Clampitt’s poem is a riff on Elizabeth Bishop’s “At the Fishhouses,” no?
“All is silver: the heavy surface of the sea,
swelling slowly as if considering spilling over,
is opaque, but the silver of the benches,
the lobster pots, and masts, scattered
among the wild jagged rocks,
is of an apparent translucence
like the small old buildings with an emerald moss
growing on their shoreward walls.
The big fish tubs are completely lined
with layers of beautiful herring scales
and the wheelbarrows are similarly plastered
with creamy iridescent coats of mail,
with small iridescent flies crawling on them.”

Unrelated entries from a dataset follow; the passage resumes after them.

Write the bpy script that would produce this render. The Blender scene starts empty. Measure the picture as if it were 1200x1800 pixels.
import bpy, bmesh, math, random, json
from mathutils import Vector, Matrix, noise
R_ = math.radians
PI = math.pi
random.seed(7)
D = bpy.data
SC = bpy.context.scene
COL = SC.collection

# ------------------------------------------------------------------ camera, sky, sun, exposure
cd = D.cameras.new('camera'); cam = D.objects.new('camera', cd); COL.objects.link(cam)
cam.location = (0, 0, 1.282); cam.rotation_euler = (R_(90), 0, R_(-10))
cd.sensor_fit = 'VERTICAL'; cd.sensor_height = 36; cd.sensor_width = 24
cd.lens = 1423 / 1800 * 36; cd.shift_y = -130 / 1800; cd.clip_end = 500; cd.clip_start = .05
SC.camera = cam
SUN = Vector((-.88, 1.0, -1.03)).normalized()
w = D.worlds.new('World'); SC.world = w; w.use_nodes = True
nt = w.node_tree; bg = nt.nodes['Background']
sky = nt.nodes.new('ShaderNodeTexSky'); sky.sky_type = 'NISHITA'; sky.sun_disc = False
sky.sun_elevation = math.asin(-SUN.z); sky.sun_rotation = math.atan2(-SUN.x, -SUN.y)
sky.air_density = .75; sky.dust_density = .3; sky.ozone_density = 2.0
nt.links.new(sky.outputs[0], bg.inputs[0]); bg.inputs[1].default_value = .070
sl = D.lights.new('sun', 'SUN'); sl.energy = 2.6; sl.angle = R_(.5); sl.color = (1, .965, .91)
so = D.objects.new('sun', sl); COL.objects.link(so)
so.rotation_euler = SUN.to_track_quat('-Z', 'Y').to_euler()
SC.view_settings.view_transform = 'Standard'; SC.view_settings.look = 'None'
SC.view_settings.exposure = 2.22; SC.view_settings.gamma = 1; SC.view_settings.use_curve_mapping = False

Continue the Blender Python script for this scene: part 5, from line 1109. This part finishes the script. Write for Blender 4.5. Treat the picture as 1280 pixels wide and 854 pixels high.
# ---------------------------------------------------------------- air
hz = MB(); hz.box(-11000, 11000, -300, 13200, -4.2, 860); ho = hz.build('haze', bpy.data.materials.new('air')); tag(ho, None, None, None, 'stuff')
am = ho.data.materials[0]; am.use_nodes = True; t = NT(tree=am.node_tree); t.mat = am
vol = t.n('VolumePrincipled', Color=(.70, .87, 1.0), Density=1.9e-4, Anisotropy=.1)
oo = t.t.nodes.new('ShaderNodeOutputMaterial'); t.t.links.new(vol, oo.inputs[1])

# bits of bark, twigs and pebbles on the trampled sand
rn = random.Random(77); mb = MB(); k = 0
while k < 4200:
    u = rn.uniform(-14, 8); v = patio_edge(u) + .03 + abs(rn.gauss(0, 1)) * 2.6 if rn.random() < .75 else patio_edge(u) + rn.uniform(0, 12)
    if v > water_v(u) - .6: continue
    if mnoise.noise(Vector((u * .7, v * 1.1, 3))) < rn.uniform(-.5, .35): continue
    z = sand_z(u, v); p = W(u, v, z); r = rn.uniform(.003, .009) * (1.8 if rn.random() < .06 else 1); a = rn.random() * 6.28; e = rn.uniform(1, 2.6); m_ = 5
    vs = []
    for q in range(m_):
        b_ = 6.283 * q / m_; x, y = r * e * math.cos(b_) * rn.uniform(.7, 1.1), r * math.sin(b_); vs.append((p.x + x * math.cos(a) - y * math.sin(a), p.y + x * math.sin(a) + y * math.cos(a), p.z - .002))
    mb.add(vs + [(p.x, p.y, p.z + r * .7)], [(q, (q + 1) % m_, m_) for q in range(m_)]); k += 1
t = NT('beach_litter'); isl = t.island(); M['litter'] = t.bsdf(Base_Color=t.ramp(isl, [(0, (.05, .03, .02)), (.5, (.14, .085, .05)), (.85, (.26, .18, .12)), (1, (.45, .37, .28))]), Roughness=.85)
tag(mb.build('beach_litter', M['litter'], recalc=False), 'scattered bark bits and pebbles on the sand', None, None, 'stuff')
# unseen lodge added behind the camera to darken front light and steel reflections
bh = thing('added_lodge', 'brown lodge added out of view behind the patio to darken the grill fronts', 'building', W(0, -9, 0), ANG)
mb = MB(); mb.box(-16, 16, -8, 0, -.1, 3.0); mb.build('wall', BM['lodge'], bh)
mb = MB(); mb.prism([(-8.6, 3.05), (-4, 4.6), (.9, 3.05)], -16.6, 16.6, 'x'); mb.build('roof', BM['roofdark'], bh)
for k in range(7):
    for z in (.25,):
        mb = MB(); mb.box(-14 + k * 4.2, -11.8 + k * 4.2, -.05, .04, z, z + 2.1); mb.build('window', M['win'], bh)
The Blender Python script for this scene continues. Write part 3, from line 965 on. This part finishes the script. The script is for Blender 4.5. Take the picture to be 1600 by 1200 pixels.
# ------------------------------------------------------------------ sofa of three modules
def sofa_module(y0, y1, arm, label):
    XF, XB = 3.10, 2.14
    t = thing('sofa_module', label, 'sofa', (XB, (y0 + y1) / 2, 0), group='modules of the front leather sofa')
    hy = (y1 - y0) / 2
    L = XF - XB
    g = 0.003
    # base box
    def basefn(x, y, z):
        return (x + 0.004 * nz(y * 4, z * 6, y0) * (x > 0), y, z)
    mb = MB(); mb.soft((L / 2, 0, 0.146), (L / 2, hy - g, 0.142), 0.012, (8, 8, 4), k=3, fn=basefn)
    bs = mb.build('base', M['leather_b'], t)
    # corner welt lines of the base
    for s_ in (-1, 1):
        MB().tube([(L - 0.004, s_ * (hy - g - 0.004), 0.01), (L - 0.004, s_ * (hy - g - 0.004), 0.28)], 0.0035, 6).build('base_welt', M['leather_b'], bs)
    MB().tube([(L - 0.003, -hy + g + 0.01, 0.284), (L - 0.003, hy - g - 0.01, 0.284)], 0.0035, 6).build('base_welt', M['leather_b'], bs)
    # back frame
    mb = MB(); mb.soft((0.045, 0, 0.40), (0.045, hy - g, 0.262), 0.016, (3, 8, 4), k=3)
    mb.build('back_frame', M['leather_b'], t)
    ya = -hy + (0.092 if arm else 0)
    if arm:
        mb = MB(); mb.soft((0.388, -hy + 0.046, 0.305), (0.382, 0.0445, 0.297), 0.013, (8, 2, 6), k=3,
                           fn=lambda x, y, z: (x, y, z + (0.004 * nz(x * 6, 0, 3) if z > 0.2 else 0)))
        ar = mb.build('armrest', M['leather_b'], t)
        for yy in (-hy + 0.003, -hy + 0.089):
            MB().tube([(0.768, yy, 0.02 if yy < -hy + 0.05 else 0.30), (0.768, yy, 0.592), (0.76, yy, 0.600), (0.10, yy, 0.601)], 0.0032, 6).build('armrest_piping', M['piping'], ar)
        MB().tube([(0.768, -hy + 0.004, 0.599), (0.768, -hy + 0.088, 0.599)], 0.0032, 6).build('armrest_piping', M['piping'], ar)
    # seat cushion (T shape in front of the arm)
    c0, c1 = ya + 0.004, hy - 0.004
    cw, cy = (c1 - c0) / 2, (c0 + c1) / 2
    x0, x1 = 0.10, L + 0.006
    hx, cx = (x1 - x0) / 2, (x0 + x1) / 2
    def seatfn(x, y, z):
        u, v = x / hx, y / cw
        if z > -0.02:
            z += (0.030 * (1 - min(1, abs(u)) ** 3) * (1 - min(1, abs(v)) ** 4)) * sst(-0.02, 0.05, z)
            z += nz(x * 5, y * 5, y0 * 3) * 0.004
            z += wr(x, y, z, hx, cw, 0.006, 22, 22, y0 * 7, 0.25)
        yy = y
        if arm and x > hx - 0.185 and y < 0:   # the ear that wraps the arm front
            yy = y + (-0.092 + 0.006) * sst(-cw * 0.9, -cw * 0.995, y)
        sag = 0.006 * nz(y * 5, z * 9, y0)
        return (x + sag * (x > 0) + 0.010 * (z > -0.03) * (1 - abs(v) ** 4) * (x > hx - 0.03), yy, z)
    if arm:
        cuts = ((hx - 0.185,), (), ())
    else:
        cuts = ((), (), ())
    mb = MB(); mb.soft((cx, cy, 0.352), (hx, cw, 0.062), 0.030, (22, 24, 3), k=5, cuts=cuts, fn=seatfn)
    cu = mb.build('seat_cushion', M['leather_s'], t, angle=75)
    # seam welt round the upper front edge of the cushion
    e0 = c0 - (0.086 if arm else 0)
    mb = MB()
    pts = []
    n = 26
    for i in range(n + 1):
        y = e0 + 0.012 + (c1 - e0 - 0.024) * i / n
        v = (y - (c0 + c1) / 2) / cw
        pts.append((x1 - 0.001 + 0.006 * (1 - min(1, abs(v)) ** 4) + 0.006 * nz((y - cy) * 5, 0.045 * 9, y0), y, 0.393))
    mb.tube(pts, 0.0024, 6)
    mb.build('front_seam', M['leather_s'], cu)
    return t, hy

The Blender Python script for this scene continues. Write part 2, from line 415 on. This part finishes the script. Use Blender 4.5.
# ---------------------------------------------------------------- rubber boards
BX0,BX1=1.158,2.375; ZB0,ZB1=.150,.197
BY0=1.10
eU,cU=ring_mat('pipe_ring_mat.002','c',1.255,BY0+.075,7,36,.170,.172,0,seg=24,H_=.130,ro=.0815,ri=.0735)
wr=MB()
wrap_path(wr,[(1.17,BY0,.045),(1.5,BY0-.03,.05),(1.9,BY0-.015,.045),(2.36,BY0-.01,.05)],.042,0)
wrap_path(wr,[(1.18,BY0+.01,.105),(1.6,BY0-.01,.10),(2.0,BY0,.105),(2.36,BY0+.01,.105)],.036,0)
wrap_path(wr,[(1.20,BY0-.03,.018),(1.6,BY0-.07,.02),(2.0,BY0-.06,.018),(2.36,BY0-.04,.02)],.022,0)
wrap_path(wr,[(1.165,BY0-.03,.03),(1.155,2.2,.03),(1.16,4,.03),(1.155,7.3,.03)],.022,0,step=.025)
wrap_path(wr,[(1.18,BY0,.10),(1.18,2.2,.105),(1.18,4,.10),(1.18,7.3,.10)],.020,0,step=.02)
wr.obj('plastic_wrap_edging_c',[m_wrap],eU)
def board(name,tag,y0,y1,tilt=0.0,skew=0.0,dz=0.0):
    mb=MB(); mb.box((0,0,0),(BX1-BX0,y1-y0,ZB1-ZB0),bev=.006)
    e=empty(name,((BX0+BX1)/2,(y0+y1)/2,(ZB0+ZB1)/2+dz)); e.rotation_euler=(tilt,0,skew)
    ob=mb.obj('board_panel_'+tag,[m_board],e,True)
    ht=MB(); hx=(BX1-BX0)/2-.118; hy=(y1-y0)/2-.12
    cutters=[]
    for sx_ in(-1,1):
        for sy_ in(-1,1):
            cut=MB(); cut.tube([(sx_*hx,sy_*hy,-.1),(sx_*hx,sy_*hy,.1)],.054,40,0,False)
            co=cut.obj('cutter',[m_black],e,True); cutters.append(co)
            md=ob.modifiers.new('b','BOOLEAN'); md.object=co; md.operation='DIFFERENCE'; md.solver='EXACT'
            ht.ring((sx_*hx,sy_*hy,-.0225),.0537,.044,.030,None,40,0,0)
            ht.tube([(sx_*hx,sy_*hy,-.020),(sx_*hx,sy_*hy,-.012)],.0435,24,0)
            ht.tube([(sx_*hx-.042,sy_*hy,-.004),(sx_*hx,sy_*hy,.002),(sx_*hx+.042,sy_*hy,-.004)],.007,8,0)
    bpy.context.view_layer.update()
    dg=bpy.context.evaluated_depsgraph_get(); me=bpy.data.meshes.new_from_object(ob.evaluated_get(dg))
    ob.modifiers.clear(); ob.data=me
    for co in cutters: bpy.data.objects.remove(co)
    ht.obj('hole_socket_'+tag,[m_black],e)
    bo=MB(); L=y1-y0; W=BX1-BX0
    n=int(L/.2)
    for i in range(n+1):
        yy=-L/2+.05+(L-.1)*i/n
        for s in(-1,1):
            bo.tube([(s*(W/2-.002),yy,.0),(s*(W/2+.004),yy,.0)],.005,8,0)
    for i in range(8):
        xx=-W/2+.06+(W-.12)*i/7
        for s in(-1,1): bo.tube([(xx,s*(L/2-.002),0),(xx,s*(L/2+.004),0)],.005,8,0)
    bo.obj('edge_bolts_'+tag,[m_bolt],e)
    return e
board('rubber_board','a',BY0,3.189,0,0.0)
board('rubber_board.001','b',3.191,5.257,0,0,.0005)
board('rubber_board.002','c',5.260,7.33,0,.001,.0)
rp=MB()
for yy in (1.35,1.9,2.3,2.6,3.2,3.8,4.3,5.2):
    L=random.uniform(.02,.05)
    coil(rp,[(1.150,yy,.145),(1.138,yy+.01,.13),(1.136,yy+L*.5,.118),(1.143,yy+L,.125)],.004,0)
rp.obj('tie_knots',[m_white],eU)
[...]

That’s more to my liking, the way iridescence shines equally on day laborers waiting for work by the overpass and drug-crazed graffiti hieroglyphics in Krylon spray.
As for an “alarming” number of hummingbirds, I don’t know if one can ever get enough of those, as Emily Dickinson, a poet of light rather than heat, a hummingbird of joy’s ambrosia, makes clear in another poem not officially sanctioned by the U.S. postal service:
A Route of Evanescence
With a revolving Wheel --
A Resonance of Emerald --
A Rush of Cochineal --
And every Blossom on the Bush
Adjusts its tumbled Head --
The mail from Tunis, probably,
An easy Morning's Ride --
I didn't know you were a Porter fan. Me, too--very much so.